• _SUPPLIED MATERIAL_
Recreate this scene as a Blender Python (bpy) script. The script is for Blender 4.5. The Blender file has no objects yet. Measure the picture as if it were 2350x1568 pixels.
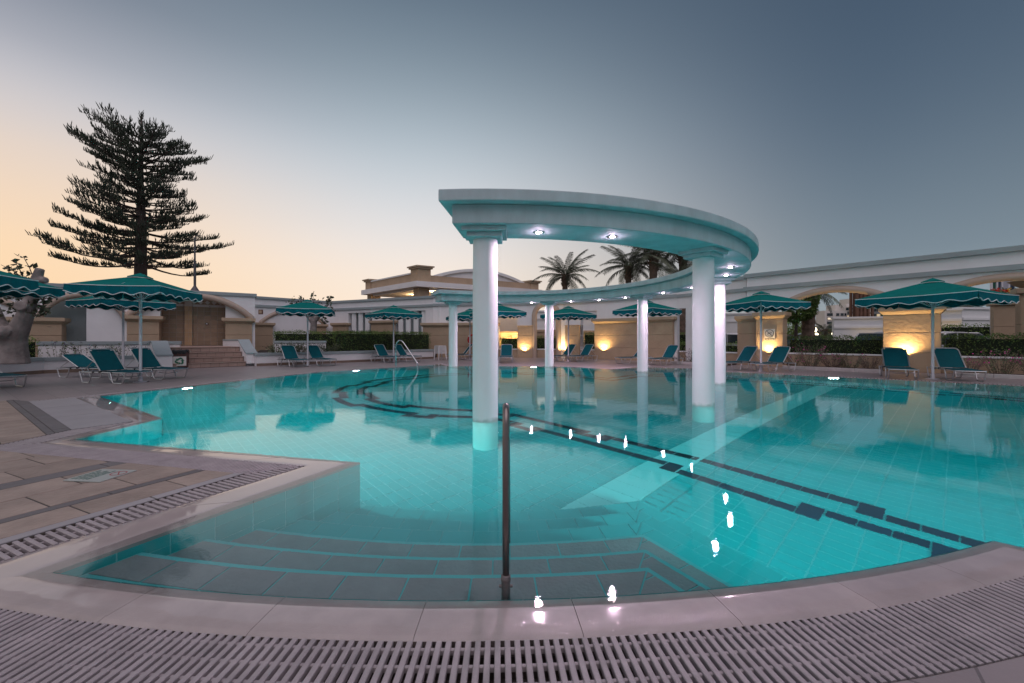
import bpy, bmesh, math, random
from mathutils import Vector, Matrix
from mathutils.geometry import tessellate_polygon
PI = math.pi
R = math.radians
random.seed(7)
SC = bpy.context.scene
COL = SC.collection

# ------------------------------------------------------------------ camera, sky, exposure
CH = 1.2                      # eye height above the water (z = 0 is the water level)
FPX, U0, YH = 950.0, 1174.5, 779.0     # focal length / centre / horizon measured on the photograph (2349 px wide)
cam = bpy.data.cameras.new('camera')
cam.sensor_width = 36.0
cam.lens = 36.0 * FPX / 2349.0
cam.shift_y = -5.0 / 2349.0
cam.clip_end = 3000
cam.clip_start = 0.05
camo = bpy.data.objects.new('camera', cam)
camo.location = (0, 0, CH)
camo.rotation_euler = (R(90), 0, 0)
COL.objects.link(camo)
SC.camera = camo

vs = SC.view_settings
vs.view_transform = 'Standard'
vs.look = 'None'
vs.exposure = 0.0
vs.gamma = 1.0
vs.use_curve_mapping = False
cy = SC.cycles
cy.use_denoising = True
cy.max_bounces = 10
cy.diffuse_bounces = 5
cy.glossy_bounces = 5
cy.transmission_bounces = 8
cy.transparent_max_bounces = 8
cy.volume_bounces = 0
cy.sample_clamp_indirect = 3.0
cy.sample_clamp_direct = 0.0
cy.caustics_refractive = True
cy.caustics_reflective = False
cy.blur_glossy = 0.6

world = bpy.data.worlds.new('World')
SC.world = world
world.use_nodes = True


def lin(c):
    out = []
    for v in c[:3]:
        v = v / 255.0
        out.append(v / 12.92 if v <= 0.04045 else ((v + 0.055) / 1.055) ** 2.4)
    return tuple(out) + (1.0,)


SUN_AZ = R(-55)               # where the sun went down, measured from +Y towards +X
SKY_A = [(0.0, (255, 212, 162)), (5.5, (254, 220, 180)), (9, (251, 219, 184)), (14.8, (228, 212, 201)),
         (18.5, (205, 202, 206)), (22, (168, 171, 182)), (27, (118, 128, 144)), (36, (92, 108, 126)), (90, (62, 78, 98))]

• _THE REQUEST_
Copy the material above in full and exactly, skipping pictures.

• _COMPLETE ANSWER_
Recreate this scene as a Blender Python (bpy) script. The script is for Blender 4.5. The Blender file has no objects yet. Measure the picture as if it were 2350x1568 pixels.
import bpy, bmesh, math, random
from mathutils import Vector, Matrix
from mathutils.geometry import tessellate_polygon
PI = math.pi
R = math.radians
random.seed(7)
SC = bpy.context.scene
COL = SC.collection

# ------------------------------------------------------------------ camera, sky, exposure
CH = 1.2                      # eye height above the water (z = 0 is the water level)
FPX, U0, YH = 950.0, 1174.5, 779.0     # focal length / centre / horizon measured on the photograph (2349 px wide)
cam = bpy.data.cameras.new('camera')
cam.sensor_width = 36.0
cam.lens = 36.0 * FPX / 2349.0
cam.shift_y = -5.0 / 2349.0
cam.clip_end = 3000
cam.clip_start = 0.05
camo = bpy.data.objects.new('camera', cam)
camo.location = (0, 0, CH)
camo.rotation_euler = (R(90), 0, 0)
COL.objects.link(camo)
SC.camera = camo

vs = SC.view_settings
vs.view_transform = 'Standard'
vs.look = 'None'
vs.exposure = 0.0
vs.gamma = 1.0
vs.use_curve_mapping = False
cy = SC.cycles
cy.use_denoising = True
cy.max_bounces = 10
cy.diffuse_bounces = 5
cy.glossy_bounces = 5
cy.transmission_bounces = 8
cy.transparent_max_bounces = 8
cy.volume_bounces = 0
cy.sample_clamp_indirect = 3.0
cy.sample_clamp_direct = 0.0
cy.caustics_refractive = True
cy.caustics_reflective = False
cy.blur_glossy = 0.6

world = bpy.data.worlds.new('World')
SC.world = world
world.use_nodes = True


def lin(c):
    out = []
    for v in c[:3]:
        v = v / 255.0
        out.append(v / 12.92 if v <= 0.04045 else ((v + 0.055) / 1.055) ** 2.4)
    return tuple(out) + (1.0,)


SUN_AZ = R(-55)               # where the sun went down, measured from +Y towards +X
SKY_A = [(0.0, (255, 212, 162)), (5.5, (254, 220, 180)), (9, (251, 219, 184)), (14.8, (228, 212, 201)),
         (18.5, (205, 202, 206)), (22, (168, 171, 182)), (27, (118, 128, 144)), (36, (92, 108, 126)), (90, (62, 78, 98))]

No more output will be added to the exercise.